While reading meters in Glen Ellyn, he ran into Marlene, a childhood friend, and they started dating. Around this time, an older cousin joined the Marine Corps and influenced John’s decision to enlist. “When my older cousin came home on leave, it was clear that he had changed. He wasn’t a kid anymore; he was a man. It made me think it was time for me to grow up too.” He visited the HR department at work and was told that if he enlisted, his job and seniority would be waiting when he returned. John’s path was made clear.
His initial plans to enlist with the Army were dashed when he was told they had discontinued two-year enlistments. Remembering his cousin, he talked to the Marine Corps, signed up, and six days later took his first airplane trip to Marine Corps Recruit Depot (MCRD) in San Diego. Boot Camp was an eye-opening experience. “They shaved our heads, gave us each a box and told us to strip down and put everything in the box. Then they made us write a letter to Mom and Dad that said: I made it. I’m fine. I’ll contact you later! They even checked to make sure we didn’t say anything else and sealed the box!” All 175 fresh recruits then showered and, still naked as the day they were born, filed through a large auditorium with a GI seabag to receive their gear. “All the time I was thinking Why can’t I put some clothes on? Finally, at the end of the line, a drill instructor told us to get dressed and I thought I’m not arguing with this guy! He was REALLY big!”
John remembers Boot Camp was filled with constant running, climbing, chin ups and other physical tests. “They break you, then make you what they want, and you become stronger.” He now realizes the Marine Corps was preparing him to follow orders when and where it counts – out in the field. “When you’re given an order, you automatically respond,” he says. “There is no, I ain’t doing that out there!” After completing Boot Camp, he went to Camp Pendleton, north of San Diego, for battalion infantry training (BITs).
In March, 1970, John had his papers to go to Vietnam. Before he left, he took his first leave home to give Marlene an engagement ring. “She said she would wait for me,” he remembers with a smile. Soon after getting engaged, John flew to Da Nang Air Base in Vietnam. Upon disembarking the plane, he was ordered to report to company headquarters located in a tent within a different Marine base. He was issued a helmet, rifle and a flak jacket and driven to an even smaller base called “Liberty Bridge” where he waited in a bunker with another Marine for their instructions. “Four hours after arriving in country, all of a sudden a grenade is thrown into the bunker. I jumped up out of the tent and the other guy stayed in. They sent him to the rear and told me I was going to learn to walk point!” John explains someone used the decoy grenade to test the “new meat.” “I learned how to walk point that afternoon.” To walk point means to assume the first and most exposed position in a combat military formation. He walked point the very next day!

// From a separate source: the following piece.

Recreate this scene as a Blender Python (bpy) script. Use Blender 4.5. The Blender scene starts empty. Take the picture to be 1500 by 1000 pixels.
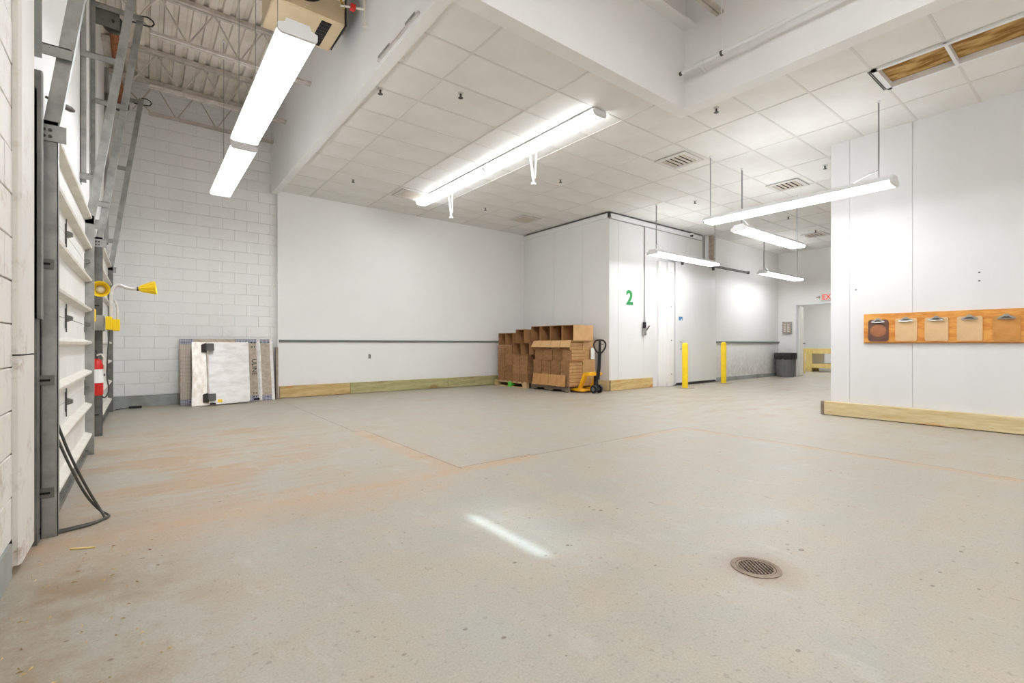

John explains that while walking point he was scared but very conscious. “You don’t walk on trails because that’s where they set the booby-traps. If you’re walking through a rice paddy, you avoid the dikes and if you come up to one, you’re the one who feels both sides to make sure it’s safe. You’re always leading the way and everyone else is 10 or 15 yards behind because if you trip something, you’re the one who’s going to get hurt!” John walked point for the next four months, occasionally serving as a tunnel rat. This meant crawling into an enemy tunnel with a .45 pistol and very little else to flush out trouble. “You’re young and fearless,” he says. “You think, I’m going to do this because I want to fit in with everybody else, and you do what you’re told to do.”
In his last three months in Vietnam, John was serving as a squad leader and felt burned out. “They asked if anyone wanted to be the company driver for the commanding officer, a Lieutenant Colonel. So, I visited company headquarters and saw seven guys in line for the interview – all looking sharp in starched uniforms. I had just come out of the bush. I was unshaven and looked like crap, but I got in line. This sergeant major started reaming me out for looking like I did. Then, the Lieutenant Colonel asked why I wanted to be the company driver. I said, because I’ve been sleeping on the ground for nine months now and I’d like to sleep on a cot. He told me to get cleaned up, I was the new company driver!”
As driver, John also served as the Lieutenant Colonel’s right-hand man and bodyguard. This meant when the U.S. government began pulling the Marines out of Vietnam, John flew with the Lieutenant Colonel ahead of his company into Okinawa, caught a commercial flight back to Los Angeles and eventually arrived back at Camp Pendleton. There, he worked with a team to prepare for the company’s return by ship two weeks later.
One morning in September of 1971, John surprised his mom and dad and returned home, just like his father had begged him to do at the Aurora train station two years earlier. “You appreciate everything,” he smiles. “You’re there for a year and you wouldn’t think it’s going to be like that but everything – driving a car, going to church, even a flushing toilet, wow! It takes a while, but you appreciate everything.” Later that day, he remembers waiting outside Marlene’s apartment until she came home from work. “I sent her every one of my paychecks from Vietnam and just over a year after we were married, we were able to buy our first house because of her – she had saved all of it!”
John is now officially retired from Com Ed and will soon celebrate 48 years of marriage with Marlene. They appreciate everything in life, especially their two children, Nicholas and Megan, and their first grandchild, Jonathan James. He is excited about his upcoming Honor Flight, having witnessed his father’s own Honor Flight experience as a WWII veteran several years ago. “A few years before he died, he went to D.C. with Honor Flight Chicago. When he came home from his trip, he was just beaming! It was unbelievable!”